Because you are establishing your identities and your beliefs, you need to argue yourself down, because somebody else will. Somebody’s going to come at you, and whatever your belief, your idea, your ambition, somebody’s going to question it. And unless you have first, you won’t be able to answer back, you won’t be able to hold your ground. You don’t believe me, try taking a stand on just one leg. You need to see both sides.
[Our culture] is not long on contradiction or ambiguity. … It likes things to be simple, it likes things to be pigeonholed—good or bad, black or white, blue or red. And we’re not that. We’re more interesting than that. And the way that we go into the world understanding is to have these contradictions in ourselves and see them in other people and not judge them for it. To know that, in a world where debate has kind of fallen away and given way to shouting and bullying, that the best thing is not just the idea of honest debate, the best thing is losing the debate, because it means that you learn something and you changed your position. The only way really to understand your position and its worth is to understand the opposite.

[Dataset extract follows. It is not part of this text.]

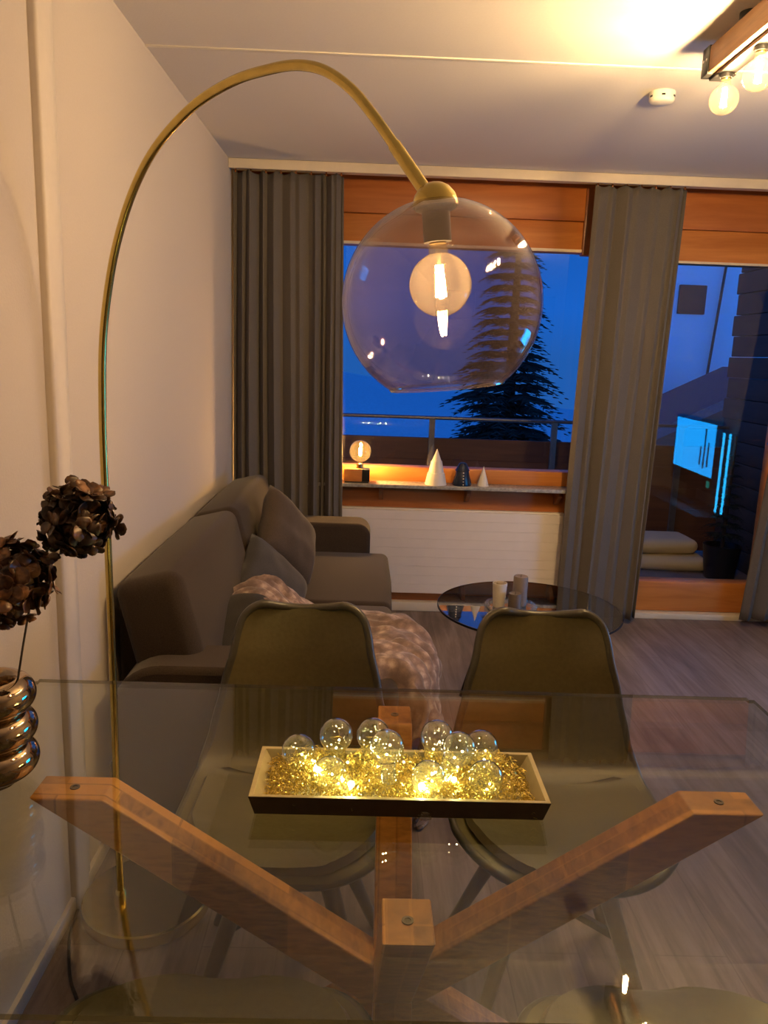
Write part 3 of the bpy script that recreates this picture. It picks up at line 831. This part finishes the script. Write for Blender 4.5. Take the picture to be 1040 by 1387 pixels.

That doesn’t mean the crazy guy on the radio who is spewing hate, it means the decent human truths of all the people who feel the need to listen to that guy. You are connected to those people. They’re connected to him. You can’t get away from it. This connection is part of contradiction. It is the tension I was talking about. This tension isn’t about two opposite points, it’s about the line in between them, and it’s being stretched by them. We need to acknowledge and honor that tension, and the connection that that tension is a part of. Our connection not just to the people we love, but to everybody, including people we can’t stand and wish weren’t around. The connection we have is part of what defines us on such a basic level.
So here’s the thing about changing the world. It turns out that’s not even the question, because you don’t have a choice. You are going to change the world, because that is actually what the world is. You do not pass through this life, it passes through you. You experience it, you interpret it, you act, and then it is different. That happens constantly. You are changing the world. You always have been, and now, it becomes real on a level that it hasn’t been before. And that’s why I’ve been talking only about you and the tension within you, because you are – not in a clichéd sense, but in a weirdly literal sense – the future.
After you walk up here and walk back down, you’re going to be the present. You will be the broken world and the act of changing it, in a way that you haven’t been before. You will be so many things, and the one thing that I wish I’d known and want to say is, don’t just be yourself. Be all of yourselves. Don’t just live. Be that other thing connected to death. Be life. Live all of your life. Understand it, see it, appreciate it. And have fun.